## start
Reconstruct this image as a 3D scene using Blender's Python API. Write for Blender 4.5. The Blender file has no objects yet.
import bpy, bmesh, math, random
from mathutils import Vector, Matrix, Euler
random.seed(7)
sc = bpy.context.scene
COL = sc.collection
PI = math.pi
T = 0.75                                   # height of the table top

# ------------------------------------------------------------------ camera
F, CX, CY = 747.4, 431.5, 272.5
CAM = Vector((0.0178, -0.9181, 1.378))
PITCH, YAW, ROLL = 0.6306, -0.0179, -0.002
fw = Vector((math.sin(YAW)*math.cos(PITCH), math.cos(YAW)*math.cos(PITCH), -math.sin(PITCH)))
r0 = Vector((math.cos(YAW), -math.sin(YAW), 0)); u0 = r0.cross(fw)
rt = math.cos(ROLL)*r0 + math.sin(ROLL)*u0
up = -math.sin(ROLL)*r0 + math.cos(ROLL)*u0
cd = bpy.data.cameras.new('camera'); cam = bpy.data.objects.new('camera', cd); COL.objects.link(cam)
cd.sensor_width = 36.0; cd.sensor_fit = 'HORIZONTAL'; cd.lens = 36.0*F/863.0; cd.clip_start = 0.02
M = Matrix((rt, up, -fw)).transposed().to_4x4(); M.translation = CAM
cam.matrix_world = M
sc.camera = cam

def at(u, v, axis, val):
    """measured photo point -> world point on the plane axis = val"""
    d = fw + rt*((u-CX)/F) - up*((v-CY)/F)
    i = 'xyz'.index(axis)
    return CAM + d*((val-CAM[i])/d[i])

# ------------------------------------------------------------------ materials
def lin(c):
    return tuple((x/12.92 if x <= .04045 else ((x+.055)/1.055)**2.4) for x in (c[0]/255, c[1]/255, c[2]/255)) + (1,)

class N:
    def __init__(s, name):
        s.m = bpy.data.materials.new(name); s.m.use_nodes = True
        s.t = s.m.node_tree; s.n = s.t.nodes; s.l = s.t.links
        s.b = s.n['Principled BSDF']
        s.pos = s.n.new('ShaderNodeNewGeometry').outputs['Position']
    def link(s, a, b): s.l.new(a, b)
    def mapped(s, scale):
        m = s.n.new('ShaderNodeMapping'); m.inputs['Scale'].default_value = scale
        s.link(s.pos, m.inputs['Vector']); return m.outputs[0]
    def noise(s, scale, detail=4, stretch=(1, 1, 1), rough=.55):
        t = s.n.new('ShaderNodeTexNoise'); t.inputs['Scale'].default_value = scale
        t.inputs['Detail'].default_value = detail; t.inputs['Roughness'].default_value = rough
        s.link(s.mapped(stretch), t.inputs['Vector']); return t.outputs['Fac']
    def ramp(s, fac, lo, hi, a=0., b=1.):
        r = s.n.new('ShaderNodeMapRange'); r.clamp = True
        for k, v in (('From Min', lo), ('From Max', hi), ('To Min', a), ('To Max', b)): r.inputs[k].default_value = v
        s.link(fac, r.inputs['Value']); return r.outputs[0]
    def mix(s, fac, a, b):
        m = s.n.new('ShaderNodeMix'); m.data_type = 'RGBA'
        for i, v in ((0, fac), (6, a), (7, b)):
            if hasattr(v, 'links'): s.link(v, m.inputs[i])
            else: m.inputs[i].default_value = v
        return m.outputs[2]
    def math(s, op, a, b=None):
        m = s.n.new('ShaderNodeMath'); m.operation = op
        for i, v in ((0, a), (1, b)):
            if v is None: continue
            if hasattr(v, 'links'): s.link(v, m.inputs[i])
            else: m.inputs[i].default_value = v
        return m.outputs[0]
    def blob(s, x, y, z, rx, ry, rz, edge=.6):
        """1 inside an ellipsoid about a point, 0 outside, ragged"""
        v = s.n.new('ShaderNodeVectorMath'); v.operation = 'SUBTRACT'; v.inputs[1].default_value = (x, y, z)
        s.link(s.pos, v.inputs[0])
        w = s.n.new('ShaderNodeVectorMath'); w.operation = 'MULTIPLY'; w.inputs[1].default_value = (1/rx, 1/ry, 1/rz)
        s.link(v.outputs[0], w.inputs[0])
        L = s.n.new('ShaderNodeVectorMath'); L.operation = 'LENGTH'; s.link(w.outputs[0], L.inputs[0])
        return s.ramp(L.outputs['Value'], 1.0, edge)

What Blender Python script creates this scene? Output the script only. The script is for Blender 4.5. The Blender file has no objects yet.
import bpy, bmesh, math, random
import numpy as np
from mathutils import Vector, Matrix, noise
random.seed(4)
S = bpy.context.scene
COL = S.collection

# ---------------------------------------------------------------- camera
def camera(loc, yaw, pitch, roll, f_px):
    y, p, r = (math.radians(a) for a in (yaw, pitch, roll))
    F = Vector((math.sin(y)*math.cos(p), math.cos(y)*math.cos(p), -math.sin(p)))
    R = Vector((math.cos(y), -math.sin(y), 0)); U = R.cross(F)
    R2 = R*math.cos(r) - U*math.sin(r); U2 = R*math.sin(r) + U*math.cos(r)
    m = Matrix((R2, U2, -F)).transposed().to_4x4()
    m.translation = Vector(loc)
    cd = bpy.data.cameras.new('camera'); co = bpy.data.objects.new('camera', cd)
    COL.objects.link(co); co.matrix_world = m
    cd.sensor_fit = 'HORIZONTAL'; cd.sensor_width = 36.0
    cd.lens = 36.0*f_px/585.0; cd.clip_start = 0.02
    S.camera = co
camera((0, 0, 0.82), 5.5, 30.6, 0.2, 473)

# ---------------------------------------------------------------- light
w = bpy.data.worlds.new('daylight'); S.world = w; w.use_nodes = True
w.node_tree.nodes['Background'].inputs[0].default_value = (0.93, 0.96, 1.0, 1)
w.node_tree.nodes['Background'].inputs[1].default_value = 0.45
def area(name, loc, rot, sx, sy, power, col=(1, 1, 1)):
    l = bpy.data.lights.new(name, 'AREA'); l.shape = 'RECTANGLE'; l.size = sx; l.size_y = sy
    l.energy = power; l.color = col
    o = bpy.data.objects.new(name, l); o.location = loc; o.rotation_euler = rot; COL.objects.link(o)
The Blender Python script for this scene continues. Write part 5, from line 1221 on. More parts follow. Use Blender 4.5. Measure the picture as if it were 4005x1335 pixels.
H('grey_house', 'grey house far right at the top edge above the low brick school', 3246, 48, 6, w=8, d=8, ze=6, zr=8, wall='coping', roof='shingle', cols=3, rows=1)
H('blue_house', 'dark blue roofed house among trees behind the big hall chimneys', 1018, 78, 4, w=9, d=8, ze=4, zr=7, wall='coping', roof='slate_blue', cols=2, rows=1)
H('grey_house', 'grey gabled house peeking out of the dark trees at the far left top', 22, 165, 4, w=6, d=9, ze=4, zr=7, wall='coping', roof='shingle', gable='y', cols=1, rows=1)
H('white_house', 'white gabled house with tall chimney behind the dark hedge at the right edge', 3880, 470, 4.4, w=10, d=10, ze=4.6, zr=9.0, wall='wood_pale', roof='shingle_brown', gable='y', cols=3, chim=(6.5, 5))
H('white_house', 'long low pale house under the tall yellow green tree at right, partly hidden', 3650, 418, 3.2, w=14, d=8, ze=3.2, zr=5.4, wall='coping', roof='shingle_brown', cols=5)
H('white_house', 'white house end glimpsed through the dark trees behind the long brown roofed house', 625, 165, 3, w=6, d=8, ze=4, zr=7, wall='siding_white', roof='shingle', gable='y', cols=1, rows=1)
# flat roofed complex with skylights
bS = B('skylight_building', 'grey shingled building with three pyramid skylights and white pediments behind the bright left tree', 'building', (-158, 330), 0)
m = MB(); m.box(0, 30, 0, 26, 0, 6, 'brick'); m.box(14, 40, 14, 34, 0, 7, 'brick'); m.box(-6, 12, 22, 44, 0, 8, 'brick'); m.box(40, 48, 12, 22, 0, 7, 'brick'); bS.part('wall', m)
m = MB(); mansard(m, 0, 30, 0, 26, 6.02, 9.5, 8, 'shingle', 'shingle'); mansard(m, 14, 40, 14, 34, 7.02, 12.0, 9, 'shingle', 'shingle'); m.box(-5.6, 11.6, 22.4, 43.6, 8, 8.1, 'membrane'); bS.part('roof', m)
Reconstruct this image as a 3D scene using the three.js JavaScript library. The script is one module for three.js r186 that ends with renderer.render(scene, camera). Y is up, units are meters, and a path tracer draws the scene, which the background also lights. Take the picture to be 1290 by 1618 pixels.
## end
:: Problem to solve ::
Restate, please, word for word the span of records running from the first line to the line bearing "the table top", both included, and nothing outside it.

:: The answer ::
Reconstruct this image as a 3D scene using Blender's Python API. Write for Blender 4.5. The Blender file has no objects yet.
import bpy, bmesh, math, random
from mathutils import Vector, Matrix, Euler
random.seed(7)
sc = bpy.context.scene
COL = sc.collection
PI = math.pi
T = 0.75                                   # height of the table top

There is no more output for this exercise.